NewsTracker Answers for week of Sep. 24, 2018

Q: New Zealand became the first self-governing country in the world to allow women to vote 125 years ago, and hundreds of people celebrated the anniversary last week. Where is New Zealand?

Circle the area on this map


Q: New Zealand Prime Minister Jacinda Ardern and her three-month-old daughter joined 38 other female lawmakers in a group portrait to mark the occasion. Adhern is the leader of New Zealand’s government. Who is the head of state?

A. Adhern

B. A male president

C. A female president

D. Queen Elizabeth II


D. New Zealand is a constitutional monarchy with a parliamentary democracy. Britain’s Elizabeth II is Queen of New Zealand, a former British colony. She is represented by a governor-general (currently a woman), whom the queen appoints on the advice of the prime minister who as leader of parliament is the nation’s de facto chief executive.


Q: New Zealand originally was part of New South Wales which was founded as a penal colony in ...

A. Australia

B. Hawaii

C. New Guinea

D. Tahiti


A. The New South Wales colony was established in 1788 at what is now Sydney, Australia, as a destination for convicts from the British Isles.
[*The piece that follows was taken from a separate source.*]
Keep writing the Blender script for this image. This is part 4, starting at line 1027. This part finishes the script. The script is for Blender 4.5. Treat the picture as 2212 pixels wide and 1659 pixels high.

New Zealand became a separate British Colony in 1841. Australia is about 900 miles west of New Zealand across the Tasman Sea.


Q: While women had gained – and often lost – limited voting rights in various provinces and states as long ago as 1689, which nation allowed women to vote in local elections only three years ago?

A. Afghanistan

B. Iran

C. Saudi Arabia

D. Vanuatu


C. Saudi Arabia is an absolute monarchy where the king and royal family hold complete control over the government. But voters can elect municipal councils, which have limited decision-making powers on local issues such as rubbish collection and street maintenance. In 2015, women were allowed to vote and run for the local councils for the first time.
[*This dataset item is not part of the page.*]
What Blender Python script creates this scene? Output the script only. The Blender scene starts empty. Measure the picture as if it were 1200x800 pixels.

Q: Because of its remote location, New Zealand was one of the last lands to be settled by human beings. Sometime between 1250 and 1300, New Zealand’s islands were settled by a group of Polynesians called ...

A. Hawaiians

B. Maori

C. Samoans

D. Tongans


B. When they arrived by canoe, the Maori named the land Aotearoa, commonly translated as "the land of the long white cloud". New Zealand has the largest of the Pacific Ocean’s Polynesian islands which extend north to Hawaii and east to Easter Island off the coast of Chile. Natives of these islands speak Polynesian languages.